Students in South Africa spend on average R42,120 a year, a survey shows. This is substantially more than the R35,900 spent by nonstudents.

The 2013 Student Village — Student Spend Report, a national review which profiled students, says the near 1-million student population is spending a staggering R39.5bn a year, a figure set to rise further.

Annually, students spend R6.2bn filling their bellies — most of it takeaways — and R2.8bn on alcoholic beverages.

Commentator Thami Mazwai, who in a column last year criticised university students at the country’s "Ivy League" institutions for drinking lavishly and throwing R200 notes at each other, said on Tuesday the survey revealed the consumption mentality prevalent among the young generation.

"It is a disturbing fact that the status of a person is encompassed in the kind of whisky that they drink. The kind of frivolous spending we see students partaking in is reinforcing a lifestyle that we South Africans need to move away from. Instead of spending that money, why don’t they find ways to make it grow? " he said.

Of the 681 respondents, 78% said their source of income was their parents, 24% said it was part-time work and 18% said they received money from a bursary or a sponsorship.

Market analyst Chris Moerdyk said it was not all that shocking or implausible that students outspent the average citizen, especially when there was rampant unemployment in the country.

"I’m not particularly surprised that students would spend more or, should we say, so much of their parents’ money.

"Given that tertiary education is quite pricey we must assume that the average student must have a lot of financial backing and support.

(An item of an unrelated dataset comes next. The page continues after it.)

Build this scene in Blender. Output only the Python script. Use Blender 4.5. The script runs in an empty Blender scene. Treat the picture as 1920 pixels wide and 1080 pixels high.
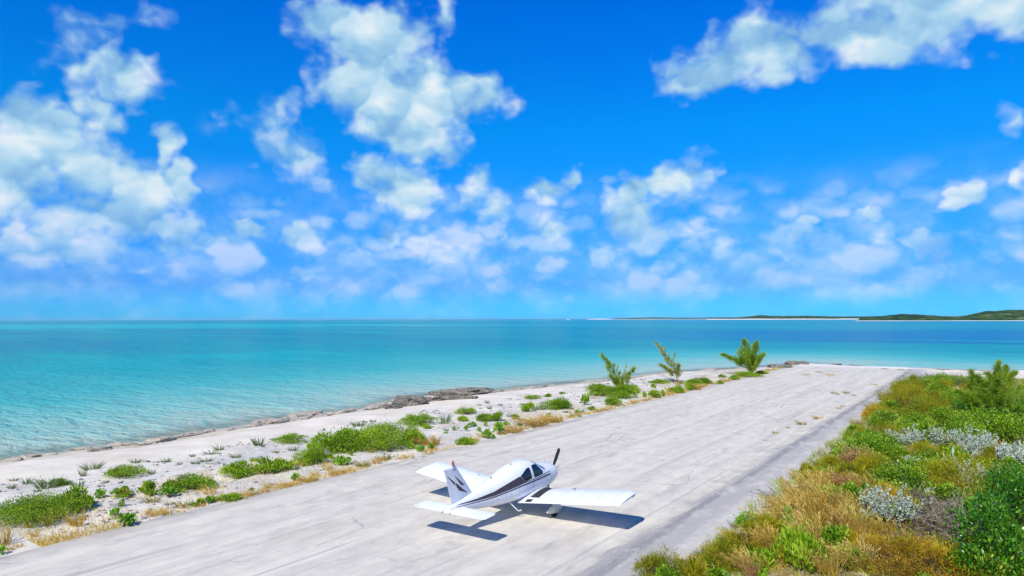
# Light aircraft parked on a small island airstrip beside a turquoise sea.
# World frame: +Y runs along the airstrip, +X to its landward side, z = 0 is the airstrip surface, units are metres.
import bpy, math, random
import numpy as np
from mathutils import Vector, Matrix

PI = math.pi
R = math.radians
scene = bpy.context.scene
col = scene.collection
SEA = -0.6

# ------------------------------------------------------------------ camera
cam_data = bpy.data.cameras.new('camera')
cam_data.sensor_width = 36.0
cam_data.lens = 24.375
cam_data.clip_start = 0.1
cam_data.clip_end = 120000.0
cam = bpy.data.objects.new('camera', cam_data)
col.objects.link(cam)
cam.matrix_world = (Matrix.Translation((0, 0, 7.25)) @ Matrix.Rotation(R(34.65), 4, 'Z')
                    @ Matrix.Rotation(R(90) + math.atan(58 / 1300), 4, 'X') @ Matrix.Rotation(R(-0.148), 4, 'Z'))
scene.camera = cam

# ------------------------------------------------------------------ light
SUN = Vector((0.138, -0.917, 1.0)).normalized()
sun_data = bpy.data.lights.new('sun', 'SUN')
sun_data.energy = 5.0
sun_data.angle = R(0.53)
sun_data.color = (1.0, 0.95, 0.86)
sun = bpy.data.objects.new('sun', sun_data)
sun.rotation_euler = SUN.to_track_quat('Z', 'Y').to_euler()
sun.location = (0, 0, 50)
col.objects.link(sun)
scene.view_settings.view_transform = 'Standard'
scene.view_settings.look = 'None'
scene.view_settings.exposure = 0.0
scene.view_settings.gamma = 1.0
scene.cycles.use_denoising = True
scene.cycles.max_bounces = 6
scene.cycles.transparent_max_bounces = 8

# ------------------------------------------------------------------ node helper
class NT:
    def __init__(self, tree):
        self.t = tree
        tree.nodes.clear()
    def n(self, kind, **kw):
        nd = self.t.nodes.new(kind)
        for k, v in kw.items():
            setattr(nd, k, v)
        return nd
    def put(self, sock, v):
        if v is None:
            return
        if isinstance(v, bpy.types.NodeSocket):
            self.t.links.new(v, sock)
        else:
            if sock.type == 'RGBA' and len(v) == 3:
                v = tuple(v) + (1.0,)
            sock.default_value = v
    def math(self, op, a, b=None, c=None, clamp=False):
        nd = self.n('ShaderNodeMath', operation=op, use_clamp=clamp)
        for i, v in enumerate((a, b, c)):
            self.put(nd.inputs[i], v)
        return nd.outputs[0]
    def vec(self, op, a, b=None, c=None):
        nd = self.n('ShaderNodeVectorMath', operation=op)
        for i, v in enumerate((a, b, c)):
            self.put(nd.inputs[i], v)
        return nd.outputs['Value'] if op in ('LENGTH', 'DOT_PRODUCT', 'DISTANCE') else nd.outputs[0]
    def noise(self, vec, scale=1.0, detail=4.0, rough=0.5, dist=0.0, color=False, lac=2.0):
        nd = self.n('ShaderNodeTexNoise')
        self.put(nd.inputs['Vector'], vec)
        for k, v in (('Scale', scale), ('Detail', detail), ('Roughness', rough), ('Distortion', dist), ('Lacunarity', lac)):
            self.put(nd.inputs[k], v)
        return nd.outputs['Color'] if color else nd.outputs['Fac']
    def maprange(self, v, a, b, c=0.0, d=1.0, smooth=True):
        nd = self.n('ShaderNodeMapRange', interpolation_type='SMOOTHSTEP' if smooth else 'LINEAR')
        for i, x in enumerate((v, a, b, c, d)):
            self.put(nd.inputs[i], x)
        return nd.outputs[0]
    def ramp(self, v, stops, interp='LINEAR'):
        nd = self.n('ShaderNodeValToRGB')
        cr = nd.color_ramp
        cr.interpolation = interp
        while len(cr.elements) < len(stops):
            cr.elements.new(0.5)
        for e, (p, c) in zip(cr.elements, stops):
            e.position = p
            e.color = tuple(c) + (1.0,)
        self.put(nd.inputs[0], v)
        return nd.outputs[0]
    def mix(self, f, a, b, mode='MIX'):
        nd = self.n('ShaderNodeMix', data_type='RGBA', blend_type=mode)
        self.put(nd.inputs[0], f)
        self.put(nd.inputs[6], a)
        self.put(nd.inputs[7], b)
        return nd.outputs[2]
    def mapping(self, vec, loc=(0, 0, 0), rot=(0, 0, 0), scale=(1, 1, 1)):
        nd = self.n('ShaderNodeMapping')
        self.put(nd.inputs[0], vec)
        nd.inputs[1].default_value = loc
        nd.inputs[2].default_value = rot
        nd.inputs[3].default_value = scale
        return nd.outputs[0]
    def bump(self, h, strength=0.3, dist=0.05, normal=None):
        nd = self.n('ShaderNodeBump')
        nd.inputs['Strength'].default_value = strength
        self.put(nd.inputs['Distance'], dist)
        self.put(nd.inputs['Height'], h)
        self.put(nd.inputs['Normal'], normal)
        return nd.outputs[0]

# ------------------------------------------------------------------ sky: Nishita blue with trade-wind cumulus
world = bpy.data.worlds.new('World')
scene.world = world
world.use_nodes = True
w = NT(world.node_tree)
# cloud masses: azimuth from +Y / 10 deg, elevation / 10 deg, 1 / half width, 1 / half height, density
CLOUDS = [(-4.824, 2.284, 2.49, 4.82, 1), (-4.651, 1.93, 2.46, 2.3, 1), (-4.238, 1.729, 1.64, 2.58, 1), (-3.871, 1.8, 3.0, 5.44, 0.9),
 (-4.48, 2.214, 2.71, 4.33, 0.9), (-4.05, 2.369, 7.03, 4.37, 0.55), (-4.302, 1.5, 1.92, 5.01, 1), (-3.796, 1.532, 5.63, 8.53, 0.55),
 (-5.253, 1.667, 5.5, 6.34, 0.55), (-5.351, 1.44, 4.18, 3.34, 0.5), (-5.167, 1.25, 4.1, 3.76, 0.5), (-5.022, 1.073, 4.41, 6.01, 0.42),
 (-5.704, 1.487, 4.37, 6.43, 0.3), (-4.379, 1.084, 3.08, 3.61, 0.85), (-4.603, 1.162, 5.2, 5.28, 0.6), (-3.796, 1.172, 4.11, 4.67, 0.55),
 (-3.641, 0.892, 3.77, 4.18, 0.6), (-3.906, 0.999, 4.54, 3.86, 0.45), (-3.152, 1.085, 3.9, 7.25, 0.75), (-2.97, 1.189, 9.45, 7.31, 0.7),
 (-2.461, 1.047, 4.47, 6.91, 1), (-2.476, 0.833, 4.01, 3.58, 0.85), (-2.007, 1.112, 3.88, 5.33, 0.62), (-2.217, 1.08, 5.63, 6.98, 0.9),
 (-2.349, 0.679, 2.47, 3.88, 0.75), (-1.989, 0.922, 3.45, 5.29, 0.42), (-3.154, 0.737, 3.24, 4.58, 0.65), (-2.913, 0.582, 3.81, 5.08, 0.6),
 (-3.42, 0.586, 3.77, 5.99, 0.5), (-4.437, 0.658, 6.46, 8.9, 0.9), (-4.147, 0.64, 3.82, 5.74, 0.65), (-4.015, 0.497, 2.29, 6.72, 0.55),
 (-4.641, 0.512, 3.94, 7.74, 0.5), (-6.962, 1.24, 3.04, 3.36, 1), (-6.828, 1.412, 4.62, 7.47, 0.75), (-7.043, 0.929, 3.8, 2.99, 0.9),
 (-6.648, 1.119, 3.28, 3.22, 0.75), (-6.465, 1.008, 3.0, 3.33, 0.9), (-6.141, 1.211, 8.29, 5.23, 0.95), (-5.994, 0.983, 6.12, 6.38, 0.9),
 (-6.259, 0.912, 3.21, 4.0, 0.95), (-6.409, 0.721, 2.29, 5.83, 1), (-6.796, 0.682, 3.23, 6.5, 0.8), (-6.445, 1.639, 3.5, 5.78, 0.75),
 (-6.596, 1.722, 6.8, 5.67, 0.65), (-6.761, 1.884, 5.28, 4.89, 0.4), (-6.327, 1.747, 5.27, 8.65, 0.6), (-6.284, 2.181, 4.78, 7.22, 0.33),
 (-6.701, 2.049, 3.9, 7.41, 0.33), (-6.541, 1.461, 5.06, 4.6, 0.7), (-5.538, 0.705, 5.87, 9.39, 0.8), (-5.197, 0.618, 5.39, 5.97, 0.9),
 (-5.178, 0.35, 7.75, 13.19, 0.85), (-7.071, 0.643, 10.79, 14.09, 0.95), (-6.165, 0.541, 3.56, 7.98, 0.6), (-5.859, 0.582, 2.71, 7.33, 0.55),
 (-6.249, 0.369, 5.79, 10.69, 0.6), (-6.761, 0.518, 1.53, 5.42, 0.8), (-6.06, 0.672, 3.1, 5.64, 0.7), (-1.56, 2.127, 2.08, 3.15, 1),
 (-1.828, 1.946, 2.56, 4.7, 0.95), (-1.23, 1.917, 2.38, 4.31, 1), (-0.944, 2.115, 1.95, 3.72, 0.9), (-0.417, 2.056, 1.67, 3.88, 1),
 (0.089, 1.998, 1.77, 4.09, 1), (-1.996, 1.844, 4.78, 7.05, 0.7), (-0.626, 1.901, 2.4, 7.79, 0.6), (-0.144, 0.832, 7.67, 9.13, 0.95),
 (0.193, 1.354, 7.72, 8.14, 0.5), (0.202, 0.902, 10.29, 5.73, 0.6), (-1.2, 0.616, 5.31, 7.26, 0.6), (-1.116, 0.697, 11.19, 13.83, 0.85),
 (-0.697, 0.726, 10.28, 8.6, 0.7), (-0.641, 0.587, 5.6, 6.8, 0.65), (-0.375, 0.507, 6.68, 7.79, 0.9), (-0.346, 0.392, 5.62, 9.48, 0.75),
 (-0.106, 0.491, 5.82, 8.53, 0.55), (0.134, 0.519, 6.9, 5.62, 0.55), (-0.017, 0.402, 3.7, 10.59, 0.5), (-2.717, 0.513, 9.59, 6.75, 0.8),
 (-1.81, 0.494, 4.93, 6.59, 0.6), (-2.246, 0.419, 3.95, 7.75, 0.6)]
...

It’s all about context. Youth in general, who make up 60% of our population, generally don’t have much spending power, but students do."

New research released by job search engine Adzuna yesterday sought to address the age-old debate on which faculties and degrees lead to better earnings.

The study showed that economics graduates will have the most spending power in future.

Entry-level jobs with an economics degree offer a hefty R448,507 a year, while a humanities graduate can expect to earn R271,386 a year.

The study analysed more than 70,000 live jobs to reveal the number of entry-level jobs available to university graduates.

Adzuna head of research Flora Lowther said engineering and finance sectors are rich in entry-level vacancies, with employers in these sectors being prepared to pay top dollar for university graduates — about 49% more than the national average. Hairdressers earn an average entry-level salary of R390,000 a year.

Graduates looking for high-paying jobs should head to Pietermaritzburg and Port Elizabeth, where they can earn an average pay of more than R450,000 a year. The worst-paying cities include Nelspruit and Witbank, where they can expect to earn less than R240,000 a year.